3 Counsel mistakenly cited to section 1170.92, a nonexistent code section.

3. malice theory. On that basis, the court determined petitioner did not qualify for relief under section 1172.6. The court also determined petitioner would still be found guilty beyond a reasonable doubt of attempted murder under section 188, subdivision (a)(1). On that basis, the petition was denied. DISCUSSION A. Section 1172.6 Procedure Effective January 1, 2019, the Legislature passed Senate Bill No. 1437 (2017– 2018 Reg. Sess.) “to amend the felony murder rule and the natural and probable consequences doctrine . . . to ensure that murder liability is not imposed on a person who is not the actual killer, did not act with the intent to kill, or was not a major participant in the underlying felony who acted with reckless indifference to human life.” (Stats. 2018, ch. 1015, § 1, subd. (f); accord, People v.

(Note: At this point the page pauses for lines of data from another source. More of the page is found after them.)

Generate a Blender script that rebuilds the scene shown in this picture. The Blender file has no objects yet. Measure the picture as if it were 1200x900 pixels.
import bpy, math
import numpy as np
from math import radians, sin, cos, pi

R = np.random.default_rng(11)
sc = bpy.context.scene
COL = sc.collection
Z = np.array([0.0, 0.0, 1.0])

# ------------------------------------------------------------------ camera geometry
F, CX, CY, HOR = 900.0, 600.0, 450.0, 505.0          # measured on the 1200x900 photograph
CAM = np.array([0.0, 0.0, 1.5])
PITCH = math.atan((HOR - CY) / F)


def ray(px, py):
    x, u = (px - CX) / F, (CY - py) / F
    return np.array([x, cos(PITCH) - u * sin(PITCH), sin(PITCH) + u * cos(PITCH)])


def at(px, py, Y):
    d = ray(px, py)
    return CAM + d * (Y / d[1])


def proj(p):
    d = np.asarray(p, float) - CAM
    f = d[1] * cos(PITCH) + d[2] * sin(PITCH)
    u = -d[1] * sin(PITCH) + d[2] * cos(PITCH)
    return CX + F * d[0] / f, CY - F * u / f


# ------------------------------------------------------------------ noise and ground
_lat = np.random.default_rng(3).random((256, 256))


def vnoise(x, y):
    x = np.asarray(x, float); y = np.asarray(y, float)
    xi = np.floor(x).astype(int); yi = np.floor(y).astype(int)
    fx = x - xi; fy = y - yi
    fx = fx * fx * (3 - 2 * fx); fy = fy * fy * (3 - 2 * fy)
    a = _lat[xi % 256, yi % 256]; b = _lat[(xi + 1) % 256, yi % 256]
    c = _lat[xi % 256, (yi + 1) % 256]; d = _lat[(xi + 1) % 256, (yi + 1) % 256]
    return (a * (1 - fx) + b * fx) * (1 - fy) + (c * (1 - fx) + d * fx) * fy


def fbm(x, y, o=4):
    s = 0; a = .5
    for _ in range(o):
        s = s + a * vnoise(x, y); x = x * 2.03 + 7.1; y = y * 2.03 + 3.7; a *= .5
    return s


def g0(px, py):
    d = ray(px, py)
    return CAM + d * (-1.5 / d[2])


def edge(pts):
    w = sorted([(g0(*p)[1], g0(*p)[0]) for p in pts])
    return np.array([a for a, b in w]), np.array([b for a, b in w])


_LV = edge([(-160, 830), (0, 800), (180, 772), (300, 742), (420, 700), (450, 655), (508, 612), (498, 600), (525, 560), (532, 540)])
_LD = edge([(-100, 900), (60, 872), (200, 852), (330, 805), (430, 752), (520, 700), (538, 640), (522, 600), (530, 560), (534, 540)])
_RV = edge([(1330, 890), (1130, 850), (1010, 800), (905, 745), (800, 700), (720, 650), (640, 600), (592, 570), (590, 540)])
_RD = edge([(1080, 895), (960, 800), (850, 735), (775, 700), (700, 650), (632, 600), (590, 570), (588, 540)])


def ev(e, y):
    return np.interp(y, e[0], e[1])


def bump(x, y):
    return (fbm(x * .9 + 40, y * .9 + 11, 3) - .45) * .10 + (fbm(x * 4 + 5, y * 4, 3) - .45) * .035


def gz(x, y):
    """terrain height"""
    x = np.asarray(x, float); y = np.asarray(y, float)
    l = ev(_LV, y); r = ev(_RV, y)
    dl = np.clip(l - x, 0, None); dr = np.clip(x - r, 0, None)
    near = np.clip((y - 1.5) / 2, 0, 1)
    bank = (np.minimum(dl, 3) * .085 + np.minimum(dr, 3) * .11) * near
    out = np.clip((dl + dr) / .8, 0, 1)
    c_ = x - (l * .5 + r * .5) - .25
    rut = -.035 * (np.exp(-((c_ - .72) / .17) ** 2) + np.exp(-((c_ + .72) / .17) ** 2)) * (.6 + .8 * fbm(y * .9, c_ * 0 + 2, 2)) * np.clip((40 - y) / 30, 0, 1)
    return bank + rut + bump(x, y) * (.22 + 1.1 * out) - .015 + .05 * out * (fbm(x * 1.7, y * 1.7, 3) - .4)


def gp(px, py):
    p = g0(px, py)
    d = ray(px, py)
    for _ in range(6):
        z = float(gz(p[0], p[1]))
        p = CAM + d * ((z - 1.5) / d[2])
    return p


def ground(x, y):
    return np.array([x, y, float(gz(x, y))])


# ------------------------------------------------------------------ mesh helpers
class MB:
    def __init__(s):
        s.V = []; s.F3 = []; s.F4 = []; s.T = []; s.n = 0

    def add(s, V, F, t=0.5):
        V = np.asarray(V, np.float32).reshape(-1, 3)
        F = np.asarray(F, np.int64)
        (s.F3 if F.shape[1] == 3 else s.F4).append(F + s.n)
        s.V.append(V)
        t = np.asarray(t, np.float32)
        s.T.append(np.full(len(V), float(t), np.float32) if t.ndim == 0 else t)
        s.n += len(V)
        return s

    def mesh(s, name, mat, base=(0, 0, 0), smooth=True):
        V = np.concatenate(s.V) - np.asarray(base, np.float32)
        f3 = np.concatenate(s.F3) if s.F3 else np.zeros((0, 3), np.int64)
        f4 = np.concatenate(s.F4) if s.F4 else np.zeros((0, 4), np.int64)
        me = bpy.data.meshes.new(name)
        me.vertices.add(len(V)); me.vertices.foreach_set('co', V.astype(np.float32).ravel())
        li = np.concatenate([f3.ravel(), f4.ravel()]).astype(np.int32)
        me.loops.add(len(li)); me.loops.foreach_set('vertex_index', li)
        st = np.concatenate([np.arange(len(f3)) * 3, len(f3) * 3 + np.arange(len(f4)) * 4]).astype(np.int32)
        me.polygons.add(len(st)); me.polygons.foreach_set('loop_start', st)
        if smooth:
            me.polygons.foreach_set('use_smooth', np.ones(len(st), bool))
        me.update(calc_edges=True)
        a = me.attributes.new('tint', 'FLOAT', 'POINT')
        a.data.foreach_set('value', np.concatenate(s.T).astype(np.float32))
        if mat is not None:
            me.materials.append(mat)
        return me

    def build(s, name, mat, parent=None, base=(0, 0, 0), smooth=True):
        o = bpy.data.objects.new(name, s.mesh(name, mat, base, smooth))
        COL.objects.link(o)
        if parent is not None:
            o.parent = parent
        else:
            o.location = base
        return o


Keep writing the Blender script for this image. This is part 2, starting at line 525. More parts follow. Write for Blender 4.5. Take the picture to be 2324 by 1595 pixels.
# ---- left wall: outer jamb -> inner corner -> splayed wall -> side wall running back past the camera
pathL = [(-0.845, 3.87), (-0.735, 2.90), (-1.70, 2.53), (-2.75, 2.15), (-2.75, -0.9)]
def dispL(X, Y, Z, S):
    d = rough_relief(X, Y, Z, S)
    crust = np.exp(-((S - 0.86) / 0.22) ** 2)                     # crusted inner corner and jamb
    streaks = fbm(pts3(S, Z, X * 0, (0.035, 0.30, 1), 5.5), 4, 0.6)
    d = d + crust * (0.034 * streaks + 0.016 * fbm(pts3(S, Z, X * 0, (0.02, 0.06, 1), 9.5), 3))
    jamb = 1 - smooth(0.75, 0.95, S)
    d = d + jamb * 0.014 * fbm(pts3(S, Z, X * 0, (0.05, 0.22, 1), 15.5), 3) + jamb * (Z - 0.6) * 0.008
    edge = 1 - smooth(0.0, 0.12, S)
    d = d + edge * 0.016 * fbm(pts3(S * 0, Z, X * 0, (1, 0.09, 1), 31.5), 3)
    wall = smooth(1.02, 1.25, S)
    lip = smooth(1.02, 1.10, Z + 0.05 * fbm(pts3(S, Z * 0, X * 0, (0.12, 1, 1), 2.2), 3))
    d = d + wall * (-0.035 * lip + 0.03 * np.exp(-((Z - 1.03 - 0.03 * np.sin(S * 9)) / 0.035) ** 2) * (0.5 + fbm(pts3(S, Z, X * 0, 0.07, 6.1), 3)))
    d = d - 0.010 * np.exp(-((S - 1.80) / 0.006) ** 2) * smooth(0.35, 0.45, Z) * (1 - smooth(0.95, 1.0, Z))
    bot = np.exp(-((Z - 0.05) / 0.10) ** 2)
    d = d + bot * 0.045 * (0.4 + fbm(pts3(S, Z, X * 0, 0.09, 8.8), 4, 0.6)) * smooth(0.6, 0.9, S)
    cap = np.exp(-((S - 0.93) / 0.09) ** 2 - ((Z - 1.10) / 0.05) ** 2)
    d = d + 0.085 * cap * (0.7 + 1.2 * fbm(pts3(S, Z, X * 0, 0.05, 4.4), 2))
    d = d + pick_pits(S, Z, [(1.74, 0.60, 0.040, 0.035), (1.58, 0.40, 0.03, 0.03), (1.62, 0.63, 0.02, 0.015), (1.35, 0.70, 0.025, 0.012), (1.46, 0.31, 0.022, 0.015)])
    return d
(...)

Strong (2022) 13 Cal.5th 698, 707–708 (Strong).) Relevant here, the bill amended the natural and probable consequences doctrine by requiring that a principal act with malice aforethought before he or she may be convicted of murder or attempted murder. (§ 188, subd. (a)(3); accord, People v. Gentile (2020) 10 Cal.5th 830, 842–843 (Gentile).) Now, “[m]alice shall not be imputed to a person based solely on his or her participation in a crime.” (§ 188, subd. (a)(3).) The bill also amended the felony-murder rule by providing that a participant in a qualifying felony is liable for murder only if the victim was a peace officer in the performance of his or her duties, or the defendant was the actual killer, aided and abetted the actual killer in the commission of first degree murder with the intent to kill, or was a major participant in the felony and acted with reckless indifference to human life. (§ 189, subds. (e), (f); accord, Strong, at p. 708.) Senate Bill No. 1437 (2017–2018 Reg. Sess.) also added former section 1170.95, now renumbered as section 1172.6, which provides a procedure for persons convicted of “attempted murder under the natural and probable consequences doctrine” to seek vacatur of the conviction and resentencing. (§ 1172.6, subd. (a); accord, Gentile, supra, 10

4. Cal.5th at p. 853.) “[T]he process begins with the filing of a petition containing a declaration that all requirements for eligibility are met.” (Strong, supra, 13 Cal.5th at p. 708.) The sentencing court must then determine whether the petitioner has made a prima facie showing that he or she is entitled to relief. (§ 1172.6, subds. (a)–(c); accord, Strong, at p. 708.) Our Supreme Court has emphasized that “the prima facie inquiry . . . is limited.” (People v. Lewis (2021) 11 Cal.5th 952, 971 (Lewis).) “[T]he ‘prima facie bar was intentionally and correctly set very low.’ ” (Id. at p. 972.) The court may not engage in “ ‘factfinding involving the weighing of evidence or the exercise of discretion’ ” at the prima facie stage.